Another short story I liked on the subject (whose title I don’t recall unfortunately) had scientists accidentally apparently simultaneously demonstrating that the universe is a false vacuum, and that the Many Worlds Interpretation is true.
They were trying to run an ultra-high energy physics experiment, but no matter what they did the equipment always failed, sometimes through wildly implausible events. One of them finally realized that there was an explanation - the universe is a false vacuum, the MW Interpretation is true, and every time the experiment worked it collapsed the false vacuum and the universe was destroyed. They kept having all these wild coincidences prevent the experiment from working, because only the tiny minority of universes where such random occurrences stopped the experiment still existed.
It was a Quantum Suicide experiment on a universal scale, and they didn’t realize they’d been doing it.
Knowing how to apply the mechanics of a system is separate from understanding why it works that way, or what it means. It does not follow that there is no reason or meaning.
Everytime I see that word I read it as Bohemian mechanics (which if I was doing quantum mechanics that would probably be about how sophisticated I be go about doing it).
And thanks everyone for the good posts and short stories. Made for an interesting evening of reading and mild brain hurting.
Thanks for the tip, but mixed state is the correct term in this context. And there’s no decision about using one process or another: they are both just descriptions of how quantum systems evolve in different conditions. Just like you model a baseball flying through the air with one set of equations and bouncing off a wall with a different set – you aren’t switching between starkly different processes so much as applying all relevant interactions and constraints of the system as a whole. The tricky bit is that quantum particles act so much stranger in “free flight”. But once they hit the wall, they hit the wall.

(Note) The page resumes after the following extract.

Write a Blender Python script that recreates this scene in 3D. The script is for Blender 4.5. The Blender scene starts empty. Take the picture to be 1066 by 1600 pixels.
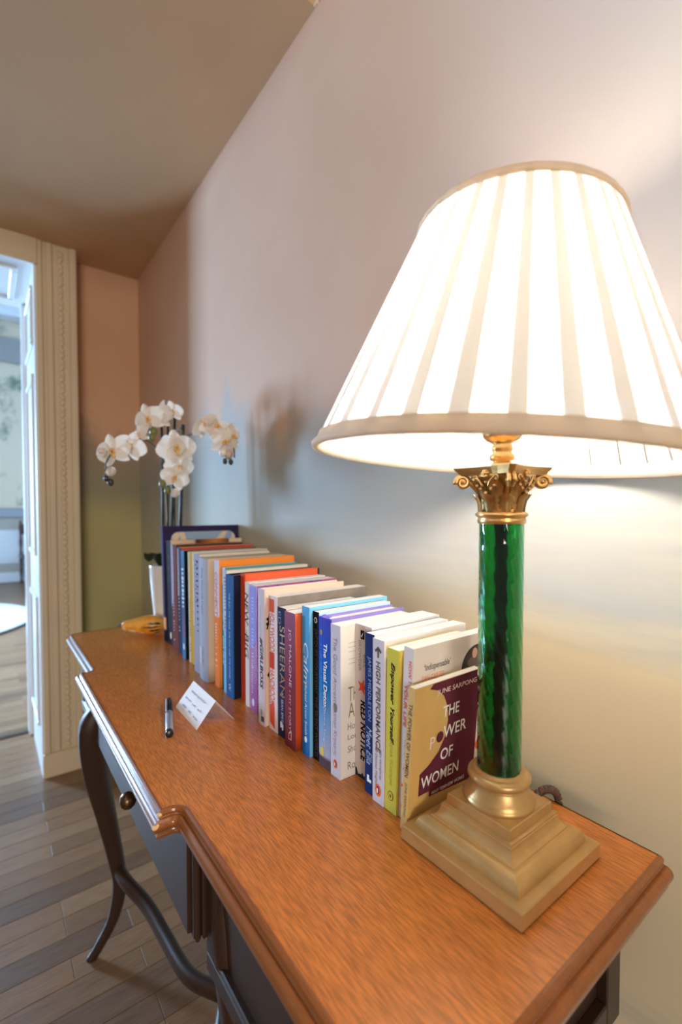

This is completely wrong. Your reading of the measurement makes no difference whatsoever. Any measurement apparatus capable of interacting with the system in such a way as to gather information from it is going to remove any superposition. Recording or conveying that information makes no difference. (In a similar vein, Schrodinger’s Cat is never in a superposition. It is either 100% dead or 100% alive regardless of when or whether you open the box.)
The danger of thought experiments like this is that you can find yourself proposing things that aren’t possible, e.g. measurement apparatuses that entangle with systems while gathering information.
No. The measurement problem is the reduction of a superposed, pure state to the eigenstate of some observable. If the system were in a mixed state prior to measurement, there would not be any more of a problem than if you didn’t know whether there’s a red or green ball in the box, you look, and find a green one.
But there’s a unified description capturing both the flight and the bouncing of the ball; there’s no such thing in quantum mechanics (and in fact, such a thing is proven to be impossible).
No, at least not on the traditional account of quantum mechanics. In principle, I should be able to apply the unitary dynamics to the whole process, and measure interference terms indicating the presence of a superposition even if a measurement has taken place. As I said, it’s possible to change the dynamics such that your account would hold for systems that are ‘macroscopic enough’, and it’s also possible to stipulate a ‘buck stops here’-measurement device, but both are modifications of the usual account. Wigner conceived of the possibility that it might be consciousness that finally and ultimately destroys the superposition in his famous thought experiment, a variation of which (without the consciousness causes the collapse part) I basically gave in my last post.
If the cat and the box are sufficiently shielded from environmental influences, that’s simply wrong.